J’ai trouvé ça bizarre et un brin irresponsable.

Quand on s’appelle Guylaine Tremblay et qu’on met sa crédibilité et sa popularité au service d’une entreprise, il me semble qu’un minimum de vérifications serait de mise. Et si on n’y connaît rien, on demande à quelqu’un qui s’y connaît ou alors à son agent.

En signant son contrat de porte-parole avec Sinorama, Guylaine Tremblay savait très bien qu’elle allait entraîner un nombre important des fidèles à acheter un forfait de Sinorama. Il est d’ailleurs à parier qu’ils ont été des milliers à se précipiter chez Sinorama grâce à ses petits prix qui défiaient toute concurrence, mais aussi grâce à Guylaine Tremblay. Parce que les Québécois l’aiment, qu’ils s’identifient à elle, qu’ils ont confiance en elle et que son enthousiasme contagieux pour la Chine les a contaminés.

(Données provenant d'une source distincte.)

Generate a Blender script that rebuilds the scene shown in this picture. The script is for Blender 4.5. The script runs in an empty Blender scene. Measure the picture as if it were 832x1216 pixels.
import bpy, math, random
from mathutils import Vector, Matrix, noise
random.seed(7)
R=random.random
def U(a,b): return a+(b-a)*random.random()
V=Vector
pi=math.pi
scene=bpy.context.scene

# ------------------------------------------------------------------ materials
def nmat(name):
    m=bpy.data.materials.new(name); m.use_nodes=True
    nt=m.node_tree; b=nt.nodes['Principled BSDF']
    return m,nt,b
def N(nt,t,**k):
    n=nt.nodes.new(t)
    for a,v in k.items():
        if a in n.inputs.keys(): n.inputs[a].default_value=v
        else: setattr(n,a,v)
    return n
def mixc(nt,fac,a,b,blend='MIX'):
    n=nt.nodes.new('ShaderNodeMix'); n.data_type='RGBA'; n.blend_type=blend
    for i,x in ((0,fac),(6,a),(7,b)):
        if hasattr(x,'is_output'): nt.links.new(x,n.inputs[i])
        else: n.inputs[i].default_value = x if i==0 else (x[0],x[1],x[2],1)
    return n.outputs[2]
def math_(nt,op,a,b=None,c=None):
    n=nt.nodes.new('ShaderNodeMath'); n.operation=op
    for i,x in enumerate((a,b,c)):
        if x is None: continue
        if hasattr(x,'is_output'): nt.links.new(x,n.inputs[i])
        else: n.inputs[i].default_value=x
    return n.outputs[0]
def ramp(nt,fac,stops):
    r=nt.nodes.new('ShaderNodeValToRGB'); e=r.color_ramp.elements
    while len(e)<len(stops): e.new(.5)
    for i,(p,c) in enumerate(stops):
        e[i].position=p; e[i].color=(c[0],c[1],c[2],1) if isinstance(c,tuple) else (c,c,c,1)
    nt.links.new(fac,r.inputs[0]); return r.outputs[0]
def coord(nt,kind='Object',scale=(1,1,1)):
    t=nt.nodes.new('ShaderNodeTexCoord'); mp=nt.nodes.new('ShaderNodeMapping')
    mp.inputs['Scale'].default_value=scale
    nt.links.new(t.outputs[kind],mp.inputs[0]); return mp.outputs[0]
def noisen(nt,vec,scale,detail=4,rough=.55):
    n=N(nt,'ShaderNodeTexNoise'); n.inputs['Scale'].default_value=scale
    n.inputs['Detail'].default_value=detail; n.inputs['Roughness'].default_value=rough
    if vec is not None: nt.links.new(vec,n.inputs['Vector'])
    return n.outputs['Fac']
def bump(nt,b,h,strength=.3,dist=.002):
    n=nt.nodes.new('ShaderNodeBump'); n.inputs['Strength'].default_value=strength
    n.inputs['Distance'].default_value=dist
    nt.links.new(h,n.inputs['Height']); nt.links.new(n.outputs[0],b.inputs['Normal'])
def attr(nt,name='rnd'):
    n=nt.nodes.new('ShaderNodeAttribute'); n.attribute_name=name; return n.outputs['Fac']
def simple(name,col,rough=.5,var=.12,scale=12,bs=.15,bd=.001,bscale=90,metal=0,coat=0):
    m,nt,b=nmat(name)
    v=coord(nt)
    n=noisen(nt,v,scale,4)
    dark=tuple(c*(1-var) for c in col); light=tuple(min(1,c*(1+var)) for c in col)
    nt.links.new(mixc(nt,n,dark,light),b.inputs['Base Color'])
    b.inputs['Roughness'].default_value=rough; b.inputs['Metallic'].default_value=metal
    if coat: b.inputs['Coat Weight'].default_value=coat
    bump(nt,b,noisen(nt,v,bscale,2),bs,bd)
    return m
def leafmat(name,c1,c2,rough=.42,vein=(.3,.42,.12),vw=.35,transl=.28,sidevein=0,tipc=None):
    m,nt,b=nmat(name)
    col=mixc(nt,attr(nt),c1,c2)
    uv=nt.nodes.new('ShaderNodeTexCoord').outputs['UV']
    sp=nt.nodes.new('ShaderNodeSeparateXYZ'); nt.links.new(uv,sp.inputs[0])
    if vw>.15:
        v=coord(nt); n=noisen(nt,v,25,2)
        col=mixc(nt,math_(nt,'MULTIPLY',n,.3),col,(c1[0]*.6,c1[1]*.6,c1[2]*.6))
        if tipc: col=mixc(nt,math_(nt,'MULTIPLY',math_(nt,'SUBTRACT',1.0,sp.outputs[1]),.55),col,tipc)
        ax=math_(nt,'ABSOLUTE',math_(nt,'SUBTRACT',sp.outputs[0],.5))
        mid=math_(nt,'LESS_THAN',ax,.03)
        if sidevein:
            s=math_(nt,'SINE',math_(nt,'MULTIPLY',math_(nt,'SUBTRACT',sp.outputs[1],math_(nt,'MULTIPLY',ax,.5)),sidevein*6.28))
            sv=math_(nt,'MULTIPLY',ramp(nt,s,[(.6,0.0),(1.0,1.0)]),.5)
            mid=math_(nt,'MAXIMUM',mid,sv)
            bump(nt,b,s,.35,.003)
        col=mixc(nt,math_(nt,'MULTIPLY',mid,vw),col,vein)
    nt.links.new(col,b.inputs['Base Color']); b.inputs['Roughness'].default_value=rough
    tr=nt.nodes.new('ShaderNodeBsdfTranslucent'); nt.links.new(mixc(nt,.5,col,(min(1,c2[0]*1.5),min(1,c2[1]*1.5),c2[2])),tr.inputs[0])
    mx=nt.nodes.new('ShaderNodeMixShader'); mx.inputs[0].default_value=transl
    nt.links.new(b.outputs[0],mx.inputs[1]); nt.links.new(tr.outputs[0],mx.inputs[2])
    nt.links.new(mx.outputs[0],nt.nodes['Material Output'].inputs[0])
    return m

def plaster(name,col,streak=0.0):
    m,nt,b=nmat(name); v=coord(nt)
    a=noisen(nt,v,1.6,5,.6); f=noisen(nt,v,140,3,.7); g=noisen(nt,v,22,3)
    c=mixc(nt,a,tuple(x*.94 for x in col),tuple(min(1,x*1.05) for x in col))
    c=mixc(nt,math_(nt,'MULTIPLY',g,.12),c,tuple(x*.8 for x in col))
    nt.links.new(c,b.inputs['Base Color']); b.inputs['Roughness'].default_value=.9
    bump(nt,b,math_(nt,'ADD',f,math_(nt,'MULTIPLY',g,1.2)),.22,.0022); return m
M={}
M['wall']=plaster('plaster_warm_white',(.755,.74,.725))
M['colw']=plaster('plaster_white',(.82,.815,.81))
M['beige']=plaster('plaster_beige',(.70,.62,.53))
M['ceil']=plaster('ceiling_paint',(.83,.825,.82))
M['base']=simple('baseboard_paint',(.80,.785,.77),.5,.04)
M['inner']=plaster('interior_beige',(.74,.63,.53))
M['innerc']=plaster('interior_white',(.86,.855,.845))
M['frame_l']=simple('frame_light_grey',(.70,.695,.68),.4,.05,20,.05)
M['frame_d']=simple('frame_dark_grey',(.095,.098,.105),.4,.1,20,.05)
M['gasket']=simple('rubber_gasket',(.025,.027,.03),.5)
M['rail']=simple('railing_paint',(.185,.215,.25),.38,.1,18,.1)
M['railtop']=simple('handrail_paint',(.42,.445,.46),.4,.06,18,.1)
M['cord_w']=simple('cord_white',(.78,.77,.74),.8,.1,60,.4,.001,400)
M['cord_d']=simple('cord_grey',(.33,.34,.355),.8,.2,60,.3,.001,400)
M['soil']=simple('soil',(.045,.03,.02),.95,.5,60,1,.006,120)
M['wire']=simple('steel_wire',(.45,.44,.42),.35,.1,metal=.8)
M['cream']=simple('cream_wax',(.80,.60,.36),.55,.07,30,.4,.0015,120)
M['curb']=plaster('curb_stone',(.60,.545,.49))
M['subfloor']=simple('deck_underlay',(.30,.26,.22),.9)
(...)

Évidemment, Guylaine Tremblay n’est pas responsable des finances troubles ni de la mise en tutelle de Sinorama. Mais elle s’est associée aveuglément, et sans doute à prix fort, à une entreprise aux méthodes tellement douteuses que son permis de voyagiste vient d’être révoqué. Elle a profité de sa popularité et de l’affection que le public lui porte pour faire mousser la marque de cette entreprise et faire augmenter son chiffre d’affaires et son volume de voyages. Maintenant, devant le beau gâchis de Sinorama et les voyages à l’eau de centaines de voyageurs, Guylaine Tremblay pourra toujours plaider l’ignorance, mais elle ne pourra nier sa part de responsabilité.